As you read, the impression grows on you that these daughters are conduits of their mother’s ambitions, articles of one-upmanship in the social strata.
Yet, for all her cosmetic enhancement, and inherited billions, Brooke has no husband and little hope of getting another. As a parent, she is floundering, alienating those she believes will unduly influence Sloane-and when Sloane makes unwise choices with her boyfriend, Reade, then is she just acting like any other child, or is she proving Brooke right?
Asha is the agent of dreams, she sells houses and the illusion of belonging and of wealth in a town where her mixed race marriage is not only held up as a sign of inclusivity, it is seen as exotic and othered. In fact, this is what has Brooke so worried that Mia , as a mixed race girl, will be prioritised in the name of diversity over Sloane.

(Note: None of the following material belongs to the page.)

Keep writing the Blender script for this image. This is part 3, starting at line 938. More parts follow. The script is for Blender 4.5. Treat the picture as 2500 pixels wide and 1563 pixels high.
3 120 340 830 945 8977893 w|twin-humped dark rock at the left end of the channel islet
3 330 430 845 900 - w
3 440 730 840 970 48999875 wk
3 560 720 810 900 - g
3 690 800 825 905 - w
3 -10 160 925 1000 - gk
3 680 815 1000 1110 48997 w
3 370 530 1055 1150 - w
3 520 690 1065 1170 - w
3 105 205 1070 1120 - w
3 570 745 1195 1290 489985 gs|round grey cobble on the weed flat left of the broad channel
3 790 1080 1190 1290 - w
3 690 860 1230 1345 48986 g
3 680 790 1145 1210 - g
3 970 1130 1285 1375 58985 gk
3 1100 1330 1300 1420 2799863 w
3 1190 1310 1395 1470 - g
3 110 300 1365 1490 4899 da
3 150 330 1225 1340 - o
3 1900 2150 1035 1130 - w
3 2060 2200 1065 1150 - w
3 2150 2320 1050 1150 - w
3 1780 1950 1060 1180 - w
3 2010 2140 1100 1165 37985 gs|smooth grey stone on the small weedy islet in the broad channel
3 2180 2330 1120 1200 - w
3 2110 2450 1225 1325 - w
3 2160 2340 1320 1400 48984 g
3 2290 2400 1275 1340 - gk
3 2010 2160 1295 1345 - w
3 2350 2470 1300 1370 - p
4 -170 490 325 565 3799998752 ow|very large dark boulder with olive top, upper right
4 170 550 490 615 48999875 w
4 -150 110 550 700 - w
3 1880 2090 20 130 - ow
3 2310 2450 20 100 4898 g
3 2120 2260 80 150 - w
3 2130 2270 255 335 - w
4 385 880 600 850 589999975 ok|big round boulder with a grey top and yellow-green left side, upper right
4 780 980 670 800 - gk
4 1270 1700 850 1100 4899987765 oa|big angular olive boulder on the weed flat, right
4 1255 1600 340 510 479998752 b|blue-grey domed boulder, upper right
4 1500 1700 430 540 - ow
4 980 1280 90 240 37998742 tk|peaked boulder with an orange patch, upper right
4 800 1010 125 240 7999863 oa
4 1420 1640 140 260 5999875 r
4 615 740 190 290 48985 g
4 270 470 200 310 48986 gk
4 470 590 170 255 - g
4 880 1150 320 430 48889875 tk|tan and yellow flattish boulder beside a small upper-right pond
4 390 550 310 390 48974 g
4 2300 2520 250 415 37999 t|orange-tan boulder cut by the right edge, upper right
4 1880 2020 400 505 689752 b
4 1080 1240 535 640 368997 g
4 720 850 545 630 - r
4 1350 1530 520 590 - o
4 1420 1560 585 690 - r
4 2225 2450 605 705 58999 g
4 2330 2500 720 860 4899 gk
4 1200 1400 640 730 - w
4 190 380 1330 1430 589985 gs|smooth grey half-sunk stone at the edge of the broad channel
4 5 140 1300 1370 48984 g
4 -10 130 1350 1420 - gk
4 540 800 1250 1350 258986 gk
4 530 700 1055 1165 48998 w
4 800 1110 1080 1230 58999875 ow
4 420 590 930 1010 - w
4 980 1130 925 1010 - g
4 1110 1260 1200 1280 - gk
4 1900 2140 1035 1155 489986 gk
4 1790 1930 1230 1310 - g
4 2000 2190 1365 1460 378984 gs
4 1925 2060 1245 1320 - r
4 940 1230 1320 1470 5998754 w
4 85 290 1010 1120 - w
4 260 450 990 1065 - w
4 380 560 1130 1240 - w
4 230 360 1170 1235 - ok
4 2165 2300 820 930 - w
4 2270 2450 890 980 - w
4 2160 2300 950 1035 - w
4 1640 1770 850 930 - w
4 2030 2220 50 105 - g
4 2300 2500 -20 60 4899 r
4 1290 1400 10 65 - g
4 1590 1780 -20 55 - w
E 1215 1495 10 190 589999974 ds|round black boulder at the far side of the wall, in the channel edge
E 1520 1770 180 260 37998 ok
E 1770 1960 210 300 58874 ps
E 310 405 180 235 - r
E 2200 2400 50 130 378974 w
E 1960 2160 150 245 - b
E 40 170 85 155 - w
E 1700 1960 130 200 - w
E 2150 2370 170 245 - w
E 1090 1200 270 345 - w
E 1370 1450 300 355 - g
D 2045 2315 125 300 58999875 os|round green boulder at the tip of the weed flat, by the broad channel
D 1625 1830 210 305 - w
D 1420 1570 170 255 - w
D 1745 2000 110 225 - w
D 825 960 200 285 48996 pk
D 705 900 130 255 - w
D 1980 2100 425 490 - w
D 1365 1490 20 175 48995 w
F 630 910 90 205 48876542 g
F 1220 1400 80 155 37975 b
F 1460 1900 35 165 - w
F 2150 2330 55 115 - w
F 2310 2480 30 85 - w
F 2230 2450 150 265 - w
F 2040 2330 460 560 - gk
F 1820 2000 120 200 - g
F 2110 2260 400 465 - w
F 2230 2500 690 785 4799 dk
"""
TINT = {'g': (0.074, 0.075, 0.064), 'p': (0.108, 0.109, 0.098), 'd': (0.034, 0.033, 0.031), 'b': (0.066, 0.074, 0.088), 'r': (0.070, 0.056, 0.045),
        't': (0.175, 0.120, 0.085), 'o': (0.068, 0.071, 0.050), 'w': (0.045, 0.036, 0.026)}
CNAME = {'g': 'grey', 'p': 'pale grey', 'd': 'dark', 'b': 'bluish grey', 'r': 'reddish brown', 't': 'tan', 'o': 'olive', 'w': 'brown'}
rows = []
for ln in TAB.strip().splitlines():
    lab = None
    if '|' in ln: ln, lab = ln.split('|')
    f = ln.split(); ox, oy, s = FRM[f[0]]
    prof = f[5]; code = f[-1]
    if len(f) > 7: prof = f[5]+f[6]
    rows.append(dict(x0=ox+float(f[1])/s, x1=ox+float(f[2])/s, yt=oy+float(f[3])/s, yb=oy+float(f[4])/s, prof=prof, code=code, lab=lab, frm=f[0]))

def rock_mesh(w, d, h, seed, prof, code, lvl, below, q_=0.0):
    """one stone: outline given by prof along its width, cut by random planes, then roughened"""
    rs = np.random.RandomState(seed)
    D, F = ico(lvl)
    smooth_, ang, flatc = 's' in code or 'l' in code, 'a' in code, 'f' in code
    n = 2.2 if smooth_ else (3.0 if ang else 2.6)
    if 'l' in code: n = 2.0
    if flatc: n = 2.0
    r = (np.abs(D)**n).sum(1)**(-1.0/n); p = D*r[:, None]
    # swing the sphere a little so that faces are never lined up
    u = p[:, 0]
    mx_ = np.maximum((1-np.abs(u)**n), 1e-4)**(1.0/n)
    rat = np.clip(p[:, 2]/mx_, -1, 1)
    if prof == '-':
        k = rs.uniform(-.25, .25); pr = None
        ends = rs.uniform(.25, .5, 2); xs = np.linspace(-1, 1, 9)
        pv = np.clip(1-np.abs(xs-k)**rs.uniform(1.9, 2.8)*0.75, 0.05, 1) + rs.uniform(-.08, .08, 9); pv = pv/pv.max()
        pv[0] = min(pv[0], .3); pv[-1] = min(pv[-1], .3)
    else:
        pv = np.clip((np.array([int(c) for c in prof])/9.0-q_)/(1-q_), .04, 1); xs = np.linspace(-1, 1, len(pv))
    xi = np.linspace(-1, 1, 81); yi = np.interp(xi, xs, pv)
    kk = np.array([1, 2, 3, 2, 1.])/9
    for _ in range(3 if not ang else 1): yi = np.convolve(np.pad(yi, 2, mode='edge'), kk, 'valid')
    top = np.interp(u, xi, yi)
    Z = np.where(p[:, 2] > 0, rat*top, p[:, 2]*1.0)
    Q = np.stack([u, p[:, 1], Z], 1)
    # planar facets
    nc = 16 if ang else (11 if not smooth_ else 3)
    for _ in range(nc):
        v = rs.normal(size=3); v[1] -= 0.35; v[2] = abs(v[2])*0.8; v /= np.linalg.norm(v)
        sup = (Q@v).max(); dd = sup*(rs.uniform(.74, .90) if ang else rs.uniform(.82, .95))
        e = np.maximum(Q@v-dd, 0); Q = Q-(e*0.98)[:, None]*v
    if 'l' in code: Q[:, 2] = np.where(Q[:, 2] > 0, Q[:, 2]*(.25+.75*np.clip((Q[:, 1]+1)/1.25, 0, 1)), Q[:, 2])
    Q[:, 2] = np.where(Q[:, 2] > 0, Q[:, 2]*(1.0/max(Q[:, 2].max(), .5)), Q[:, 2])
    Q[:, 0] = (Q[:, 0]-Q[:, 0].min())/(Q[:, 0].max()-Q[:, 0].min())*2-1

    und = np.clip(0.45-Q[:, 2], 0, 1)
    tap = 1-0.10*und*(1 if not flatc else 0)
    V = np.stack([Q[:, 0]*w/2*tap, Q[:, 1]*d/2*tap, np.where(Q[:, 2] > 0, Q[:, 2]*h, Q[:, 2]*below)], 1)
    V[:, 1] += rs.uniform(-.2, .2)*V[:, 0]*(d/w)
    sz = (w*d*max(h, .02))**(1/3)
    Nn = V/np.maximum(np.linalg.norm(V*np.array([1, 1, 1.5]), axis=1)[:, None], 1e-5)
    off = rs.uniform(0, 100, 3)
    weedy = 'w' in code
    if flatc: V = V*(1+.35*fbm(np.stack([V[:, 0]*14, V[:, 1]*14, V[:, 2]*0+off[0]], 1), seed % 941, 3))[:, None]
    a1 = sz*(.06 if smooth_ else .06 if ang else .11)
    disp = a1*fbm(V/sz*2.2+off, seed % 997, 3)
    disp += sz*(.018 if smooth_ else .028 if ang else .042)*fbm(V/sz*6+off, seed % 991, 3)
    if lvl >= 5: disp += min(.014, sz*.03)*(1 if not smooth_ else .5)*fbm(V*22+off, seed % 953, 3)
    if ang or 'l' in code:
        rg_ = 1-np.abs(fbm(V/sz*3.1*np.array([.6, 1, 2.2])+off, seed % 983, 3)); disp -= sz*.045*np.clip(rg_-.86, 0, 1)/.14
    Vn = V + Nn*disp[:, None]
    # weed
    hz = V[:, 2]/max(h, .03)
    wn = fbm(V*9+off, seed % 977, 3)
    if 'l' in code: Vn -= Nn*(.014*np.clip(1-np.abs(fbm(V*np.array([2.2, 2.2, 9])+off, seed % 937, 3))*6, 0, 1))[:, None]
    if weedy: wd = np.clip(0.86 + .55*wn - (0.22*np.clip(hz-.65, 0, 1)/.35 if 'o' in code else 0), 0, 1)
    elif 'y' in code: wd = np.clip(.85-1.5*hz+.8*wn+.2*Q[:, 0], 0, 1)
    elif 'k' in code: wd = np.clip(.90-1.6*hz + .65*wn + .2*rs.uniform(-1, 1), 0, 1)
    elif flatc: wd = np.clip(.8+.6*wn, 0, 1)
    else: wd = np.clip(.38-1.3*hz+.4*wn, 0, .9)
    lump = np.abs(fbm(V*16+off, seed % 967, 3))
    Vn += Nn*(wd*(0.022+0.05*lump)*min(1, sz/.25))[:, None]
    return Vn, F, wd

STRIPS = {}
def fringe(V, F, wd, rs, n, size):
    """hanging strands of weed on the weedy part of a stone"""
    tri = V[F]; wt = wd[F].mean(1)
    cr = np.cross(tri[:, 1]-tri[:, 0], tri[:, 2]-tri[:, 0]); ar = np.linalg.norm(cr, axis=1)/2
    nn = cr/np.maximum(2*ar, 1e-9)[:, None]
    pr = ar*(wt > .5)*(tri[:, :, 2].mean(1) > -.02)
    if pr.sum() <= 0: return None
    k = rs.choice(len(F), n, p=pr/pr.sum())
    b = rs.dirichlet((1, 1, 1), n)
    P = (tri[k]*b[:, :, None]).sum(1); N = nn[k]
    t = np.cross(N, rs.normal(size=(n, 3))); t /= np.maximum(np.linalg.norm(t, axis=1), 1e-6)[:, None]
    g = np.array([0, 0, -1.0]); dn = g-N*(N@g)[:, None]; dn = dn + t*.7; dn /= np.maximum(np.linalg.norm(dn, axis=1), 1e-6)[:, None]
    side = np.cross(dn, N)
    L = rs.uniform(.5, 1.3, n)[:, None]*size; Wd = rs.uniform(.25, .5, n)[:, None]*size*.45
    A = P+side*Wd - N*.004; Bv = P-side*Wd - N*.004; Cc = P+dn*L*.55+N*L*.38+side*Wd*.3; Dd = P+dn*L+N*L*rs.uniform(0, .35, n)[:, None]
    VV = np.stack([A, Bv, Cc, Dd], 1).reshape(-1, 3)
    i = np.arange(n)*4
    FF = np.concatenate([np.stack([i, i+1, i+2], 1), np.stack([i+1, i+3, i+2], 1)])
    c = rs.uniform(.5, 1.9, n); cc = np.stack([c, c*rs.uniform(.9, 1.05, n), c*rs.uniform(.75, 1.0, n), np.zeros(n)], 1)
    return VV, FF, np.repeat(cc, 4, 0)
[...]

Nick is caught in the middle of this, and his relationship with Natalie, once discovered, becomes another issue between the warring mothers, and as you are desperately trying to untangle one relationship from the other-just who is Jill Ruiz, the local doctor, and what happened to her daughter who is commemorated on a plaque at Falcon Academy?-you are so very keen to not only know more about these intertwined, highly privileged yet woefully lacking families, but also to know just who died? Was it murder? Was it suicide and murder? Just what happened?
But at the same time, you can understand, to a point, just how these women ended up int he situation that they are in, trapped as they are by the accoutrements of wealth with no real role models to look up to. When you are at the top of the social pyramid, where do you turn to for advice?
One mother is trying to secure the future for her daughter which she believes will set her on the path to success. This involves extortionate payments for private physio, private coaching, injections and extra training as well as presenting her as ‘a package’ to the college recruitment teams. She wants fidelity and loyalty and yet is completely incapable of giving it in return.
The other mother is trying to do the same, except she is back at the start of the parenting journey, finding out that she is pregnant just as she is panicking about her husband having an affair. You can almost sense her hearing the cell doors closing on her again as she is left to manage the household, her career, her children at the same time as her husband is off doing more important things such as business mergers. Or having an affair, Or both. Either way, he is not there where she needs him to be.
The sheer levels of neediness, of greediness for success either for themselves, or their children as an extension of themselves, leads these very different women down paths from which there is no return.
This is a crime novel, a psychological thriller, and a study in humanity’s excesses all at the same time and I couldn’t have been happier to end a truly rubbish week, escaping far away, and reading about the lives of these impossibly groomed and raised women.
About the author…
Annie’s sophomore novel and first psychological thriller ,‘Beautiful Bad’
was published by Harper Collins/Park Row books in March, 2019.
Annie received a BA in English Lit with an emphasis in Creative Writing from UCLA and an MFA in Screenwriting from the American Film Institute. While studying at AFI, she sold her first short screenplay to MTV/ BFCS Productions. Starring Adam Scott, STRANGE HABIT became a Grand Jury Award Winner at the Aspen Film Festival and a Sundance Festival Official Selection.
After film school, Annie moved to Eastern Europe to work for Fodor Travel Guides, covering regions of Spain and Bulgaria. She remained in Bulgaria for five years spanning a civilian uprising and government overthrow. The novel ‘The Making Of June’, which Annie wrote with the Bulgarian revolution and Balkan crisis as its backdrop was sold to Penguin Putnam and published to critical acclaim in 2002.
During Annie’s five years in the Balkans she received a Fulbright Scholarship, taught at the University of Sofia, and script doctored eight screenplays for Nu-Image, an Israeli/American film company that produced a number of projects in Bulgaria for the SyFy Channel. She was later the recipient of an Escape to Create artist residency.
She lives in Kansas City, Kansas with her family.